Develop a proposed strategy for auditing the occurrence assertion for sales transactions. Describe whether there is a sufficient paper-based audit trail to audit that assertion without relying on IT audit specialists to test electronic only processes.
What will be an ideal response?
Auditing standards note that the occurrence assertion about classes of transactions relates to whether
recorded transactions have occurred during a given period and pertain to the entity. Thus, when
gathering evidence about the occurrence of sales transactions, the auditor is trying to determine
whether recorded sales transactions represents valid exchanges of goods or services with customers
who have provided cash or a promise to pay cash in the future.

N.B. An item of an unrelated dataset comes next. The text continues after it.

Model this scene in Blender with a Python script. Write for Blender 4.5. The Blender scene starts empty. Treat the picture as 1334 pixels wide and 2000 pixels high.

The audit trail described in the solution to question 1 is sufficient to audit the occurrence
assertion for sales transactions without requiring the services of IT audit specialists to audit electronic
only processes. The auditor is able to trace amounts recorded in the consolidated sales General Ledger
account back to cash and credit card deposits on file by date at each store.
To test the occurrence assertion for sales, an auditor could select postings in the General
Ledger and trace those back to randomly selected Daily Sales Reports at selected stores. For each
day selected, the auditor could verify that the recorded totals for cash, debit, and credit card sales
is supported by the email deposit confirmation received daily from the local bank at the respective
store for each day selected. One way the auditor might chose to test this assertion is by relying on the
client’s internal control. Recall that an independent person in accounting verifies that the sum of the
cash, debit, and credit card slip totals reconcile to the email bank deposit confirmation, after taking
into consideration the $200 that the cashier leaves in the cash drawers each night. To test this control,
the auditor could verify that the total of cash, debit, and credit card sales selected by the auditor from
the Daily Sales Reports is supported by an already client-matched Daily Deposit Sheet and validated
deposit confirmation.
Alternatively, the auditor may test the occurrence assertion by performing substantive tests of
transactions. In that case, the auditor would verify all recorded cash, debit, and credit card totals on
the Daily Sales Report reconcile to the validated deposit confirmation or monthly bank statement.
Vouching the recorded sales totals to validated deposit slips or bank statements provides
persuasive evidence that recorded sales represent valid exchanges of goods with customers for cash
or approved credit charges. It would be difficult to record fictitious sales, given that each sale must be
validated by actual cash received or by an authorized bank debit transaction or VISA or MasterCard
credit slip. It would not be necessary to trace recorded transactions back to individual customer
transaction records, which are only in electronic form.